I'm sure there was some point reached years ago at which some of the civic leaders of New Orleans were saying, "You know, this Mardi Gras deal is getting out of hand, there's lewdness and crime, the promoters are crooks, some of the merchants are complaining--let's end it before too much damage is done." Well, too much damage is still done every single year, and yet it's what helps define the City to the rest of the country. That's what I thought Sunset Junction might be.

It would take courage to take on real civic budget-crushers, like the police and fire pensions (have you ever seen a retired fireman's garage without either a motorcycle or a boat in it?)--but short on real courage, the Mayor and Council, through their top surrogate killjoys, are instead taking on street fairs and festivals.
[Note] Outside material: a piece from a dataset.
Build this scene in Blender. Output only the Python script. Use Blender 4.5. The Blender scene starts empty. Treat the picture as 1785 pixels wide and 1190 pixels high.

I hope they're proud of running our top festivals out of business, and getting Alarcon and her commission to do their disspiriting bidding.

The matter of what to do about Downtown Art Walk goes before Council next week--the day before the next scheduled Downtown Art Walk, in fact. Though they might shut down Downtown Art Walk in the name of public safety, nobody on that same Council seems less than eager to bring a pro football team downtown.